Hey, nobody said science was easy........
True love returns to Martin Delambre (George Baker), husband of the currently locked-up mutant wife. He falls hard for Pat (Carole Grey), a nervous concert pianist freshly escaped from an asylum where she was recovering from a stage fright breakdown. Poor kid.....talk about jumpin' out of the frying pan and into the fire....(though 12 year old boys in the throes of puberty no doubt enjoyed her fleeing the booby hatch dressed only in a bra and undies.....)
The secret that Martin's teleporting is gradually turning him into a mutant never comes up as the lovebirds do a quickie marriage before settling in at the Delambre mansion.
At the big homestead, a typical-for-the-time sinister oriental couple (Burt Kwouk of "The Pink Panther" films and Yvette Rees) tend to the mutants while Martin's forced to teleport the family's Big Daddy (Brian Donelevy) out of London and back to the Canada lab, even though his skin's gone mutant-ized as well. The younger London-based younger brother of the family (Michael Graham) the only non-mutant of the bunch doesn't much like any of these goings-on.......

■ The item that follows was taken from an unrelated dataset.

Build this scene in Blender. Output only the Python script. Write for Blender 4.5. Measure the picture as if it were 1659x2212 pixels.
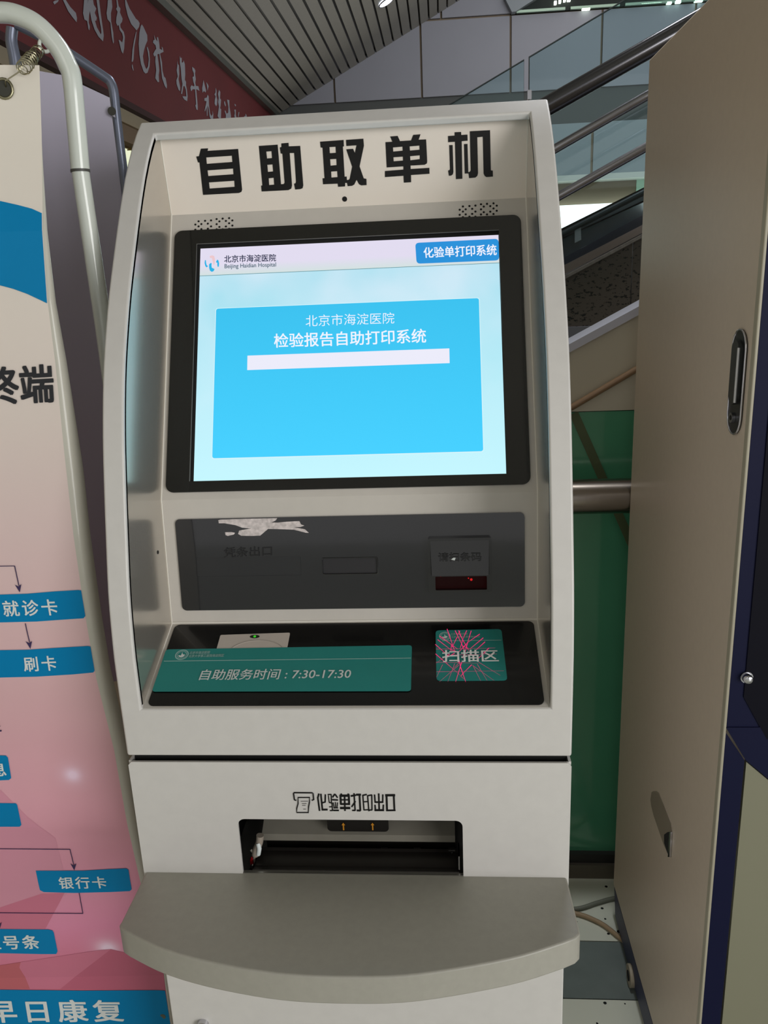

Sure enough, it doesn't take long before all three mutants run rampant, allowing Pat to rip out some serious horror movie screams. Martin succumbs to full mutant-ism and two of the other mutants get fused in the teleporter as they're tandem-zapped back to London. As for Big Daddy Donelevy, his gruesome fate is simply too priceless to describe and one of the film's best moments.
Silly to the max but damn if it doesn't have its moments......and director Don Sharp (a veteran of Hammer pulp like 'Kiss Of The Vampire' and 'Rasuputin The Mad Monk') knows how to keep it all moving and fun to watch.....even without a single fly in sight.
Classic horror film completists should check this one out at least once. 2 & 1/2 stars. (**1/2).